The Reyes are grateful that this time, unlike in the first flood, they saved all their belongings. Volunteers from their church helped them move furniture and boxes into storage days before 16 inches of water rushed in. A local auto shop fixed the flood damage in their car for free. “We are blessed by this community,” Maria says.

I ask what’s been the most difficult part of their ordeal, and all three answer in unison: “Waiting.”

But without flood insurance, the cost of making repairs is overwhelming. The house needs new flooring, electrical wiring, plumbing and air conditioning, and they’re not sure how they’ll afford it. They’ve contemplated buying a trailer and moving, but that doesn’t seem doable, either. “It’s not like we can just up and move,” says Gloria. “We don’t have the money. My parents are up in age.”

“We’ve promised people that we can save them or rescue their neighborhoods,” says Rice University flood expert Jim Blackburn. “We’re going to have to recognize that there may be some areas that cannot be rescued.
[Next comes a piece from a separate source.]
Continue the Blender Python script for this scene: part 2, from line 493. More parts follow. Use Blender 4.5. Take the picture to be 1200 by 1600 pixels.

The real rescue for them is buyouts. And that is very, very controversial and very difficult to do.”

Vogler, the drainage district manager, emphasizes that flooding from the Brazos can only be managed, not controlled. “We can’t control Mother Nature,” he says. “It doesn’t matter who you are or what your social status is. … The water doesn’t know the difference.”

Neo says he inherited this land from his father and raised three kids here. Every day for 51 years, he’s walked up the hill to work at his barbershop. This stretch of the Brazos is where he took the kids’ Cub Scout troop camping, where they cooked hot dogs in tin foil and caught catfish from their boat. Maria taught her grandkids how to make tortillas in the kitchen of the home she and her husband built themselves. Even if they had the money, they can’t imagine leaving. “I guess I’m just like that pecan tree over there,” Neo says, nodding toward a tall tree overlooking the river. “My roots are too deep.”